* START *

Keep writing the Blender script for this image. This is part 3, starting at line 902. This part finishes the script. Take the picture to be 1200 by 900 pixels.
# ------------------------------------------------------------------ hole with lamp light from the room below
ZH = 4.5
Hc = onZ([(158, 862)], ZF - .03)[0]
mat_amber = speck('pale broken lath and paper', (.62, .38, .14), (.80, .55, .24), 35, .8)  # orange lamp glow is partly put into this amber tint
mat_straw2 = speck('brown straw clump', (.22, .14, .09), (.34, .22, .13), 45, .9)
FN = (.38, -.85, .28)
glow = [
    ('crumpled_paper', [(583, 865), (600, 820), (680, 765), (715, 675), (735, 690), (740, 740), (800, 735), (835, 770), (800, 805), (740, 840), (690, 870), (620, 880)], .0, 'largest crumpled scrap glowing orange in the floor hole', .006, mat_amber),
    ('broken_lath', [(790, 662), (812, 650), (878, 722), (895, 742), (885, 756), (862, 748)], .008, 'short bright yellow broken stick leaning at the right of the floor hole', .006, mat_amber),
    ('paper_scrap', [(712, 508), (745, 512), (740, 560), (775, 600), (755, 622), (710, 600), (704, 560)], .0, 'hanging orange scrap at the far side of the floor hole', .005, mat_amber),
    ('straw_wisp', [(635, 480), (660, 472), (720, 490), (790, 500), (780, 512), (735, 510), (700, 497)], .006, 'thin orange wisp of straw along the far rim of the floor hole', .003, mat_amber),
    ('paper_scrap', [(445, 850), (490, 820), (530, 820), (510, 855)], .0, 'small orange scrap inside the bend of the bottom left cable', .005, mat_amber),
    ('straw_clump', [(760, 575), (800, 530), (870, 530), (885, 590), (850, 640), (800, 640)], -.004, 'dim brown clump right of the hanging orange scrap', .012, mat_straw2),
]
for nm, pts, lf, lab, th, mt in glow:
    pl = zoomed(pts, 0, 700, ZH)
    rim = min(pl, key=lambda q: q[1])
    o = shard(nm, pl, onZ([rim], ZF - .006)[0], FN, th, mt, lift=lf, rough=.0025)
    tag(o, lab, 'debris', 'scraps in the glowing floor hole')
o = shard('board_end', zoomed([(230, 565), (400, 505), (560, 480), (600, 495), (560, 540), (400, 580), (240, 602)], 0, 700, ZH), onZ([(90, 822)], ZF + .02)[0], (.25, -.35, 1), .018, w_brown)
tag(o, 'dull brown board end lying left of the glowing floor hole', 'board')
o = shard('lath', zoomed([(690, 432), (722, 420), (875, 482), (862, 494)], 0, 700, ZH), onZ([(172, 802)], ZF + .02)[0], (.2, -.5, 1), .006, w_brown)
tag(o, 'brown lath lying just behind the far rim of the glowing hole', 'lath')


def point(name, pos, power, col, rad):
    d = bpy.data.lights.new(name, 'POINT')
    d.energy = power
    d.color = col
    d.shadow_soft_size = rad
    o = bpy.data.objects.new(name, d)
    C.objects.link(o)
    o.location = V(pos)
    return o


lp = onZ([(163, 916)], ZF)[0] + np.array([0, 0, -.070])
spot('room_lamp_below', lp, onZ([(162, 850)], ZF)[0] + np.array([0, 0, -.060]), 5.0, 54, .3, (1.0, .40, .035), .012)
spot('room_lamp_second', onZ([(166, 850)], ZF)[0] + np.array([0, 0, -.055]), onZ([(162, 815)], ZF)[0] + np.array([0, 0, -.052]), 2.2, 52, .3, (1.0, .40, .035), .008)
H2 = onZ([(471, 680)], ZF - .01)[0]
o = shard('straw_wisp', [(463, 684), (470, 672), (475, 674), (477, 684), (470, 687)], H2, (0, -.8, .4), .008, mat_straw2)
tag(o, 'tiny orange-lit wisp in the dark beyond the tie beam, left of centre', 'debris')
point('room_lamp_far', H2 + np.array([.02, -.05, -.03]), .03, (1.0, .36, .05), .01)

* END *
* START *

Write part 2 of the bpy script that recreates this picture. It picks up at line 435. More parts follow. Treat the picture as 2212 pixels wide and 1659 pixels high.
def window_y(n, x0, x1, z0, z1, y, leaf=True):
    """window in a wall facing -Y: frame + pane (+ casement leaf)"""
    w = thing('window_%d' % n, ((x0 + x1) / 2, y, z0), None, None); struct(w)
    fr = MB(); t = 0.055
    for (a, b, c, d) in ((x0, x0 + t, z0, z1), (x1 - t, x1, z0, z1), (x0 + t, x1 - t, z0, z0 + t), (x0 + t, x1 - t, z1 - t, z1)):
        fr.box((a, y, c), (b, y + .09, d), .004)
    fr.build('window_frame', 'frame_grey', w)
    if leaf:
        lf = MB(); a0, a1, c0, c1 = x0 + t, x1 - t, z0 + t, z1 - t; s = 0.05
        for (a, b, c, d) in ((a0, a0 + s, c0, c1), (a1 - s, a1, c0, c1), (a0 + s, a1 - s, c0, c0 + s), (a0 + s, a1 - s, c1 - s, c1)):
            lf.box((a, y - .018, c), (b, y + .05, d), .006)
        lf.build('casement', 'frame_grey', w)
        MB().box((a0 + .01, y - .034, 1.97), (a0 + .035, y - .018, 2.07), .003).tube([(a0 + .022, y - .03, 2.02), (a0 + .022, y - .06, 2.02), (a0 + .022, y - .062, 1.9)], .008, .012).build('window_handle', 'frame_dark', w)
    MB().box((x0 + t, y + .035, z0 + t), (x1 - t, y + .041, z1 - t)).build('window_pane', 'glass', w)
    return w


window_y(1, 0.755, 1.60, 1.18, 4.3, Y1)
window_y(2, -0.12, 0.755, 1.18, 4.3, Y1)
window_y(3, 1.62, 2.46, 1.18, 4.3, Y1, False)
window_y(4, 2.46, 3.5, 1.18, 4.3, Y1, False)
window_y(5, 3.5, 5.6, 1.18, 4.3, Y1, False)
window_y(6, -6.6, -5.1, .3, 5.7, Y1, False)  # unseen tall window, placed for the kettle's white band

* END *

#### [Instructions to follow]
Return exactly, and only, the lines from the one containing "Write part 2" down to the one containing "window_y(6, -6.6, -5.1, .3, 5.7, Y1, False)", with both of those lines included.

#### [Task output]
Write part 2 of the bpy script that recreates this picture. It picks up at line 435. More parts follow. Treat the picture as 2212 pixels wide and 1659 pixels high.
def window_y(n, x0, x1, z0, z1, y, leaf=True):
    """window in a wall facing -Y: frame + pane (+ casement leaf)"""
    w = thing('window_%d' % n, ((x0 + x1) / 2, y, z0), None, None); struct(w)
    fr = MB(); t = 0.055
    for (a, b, c, d) in ((x0, x0 + t, z0, z1), (x1 - t, x1, z0, z1), (x0 + t, x1 - t, z0, z0 + t), (x0 + t, x1 - t, z1 - t, z1)):
        fr.box((a, y, c), (b, y + .09, d), .004)
    fr.build('window_frame', 'frame_grey', w)
    if leaf:
        lf = MB(); a0, a1, c0, c1 = x0 + t, x1 - t, z0 + t, z1 - t; s = 0.05
        for (a, b, c, d) in ((a0, a0 + s, c0, c1), (a1 - s, a1, c0, c1), (a0 + s, a1 - s, c0, c0 + s), (a0 + s, a1 - s, c1 - s, c1)):
            lf.box((a, y - .018, c), (b, y + .05, d), .006)
        lf.build('casement', 'frame_grey', w)
        MB().box((a0 + .01, y - .034, 1.97), (a0 + .035, y - .018, 2.07), .003).tube([(a0 + .022, y - .03, 2.02), (a0 + .022, y - .06, 2.02), (a0 + .022, y - .062, 1.9)], .008, .012).build('window_handle', 'frame_dark', w)
    MB().box((x0 + t, y + .035, z0 + t), (x1 - t, y + .041, z1 - t)).build('window_pane', 'glass', w)
    return w


window_y(1, 0.755, 1.60, 1.18, 4.3, Y1)
window_y(2, -0.12, 0.755, 1.18, 4.3, Y1)
window_y(3, 1.62, 2.46, 1.18, 4.3, Y1, False)
window_y(4, 2.46, 3.5, 1.18, 4.3, Y1, False)
window_y(5, 3.5, 5.6, 1.18, 4.3, Y1, False)
window_y(6, -6.6, -5.1, .3, 5.7, Y1, False)  # unseen tall window, placed for the kettle's white band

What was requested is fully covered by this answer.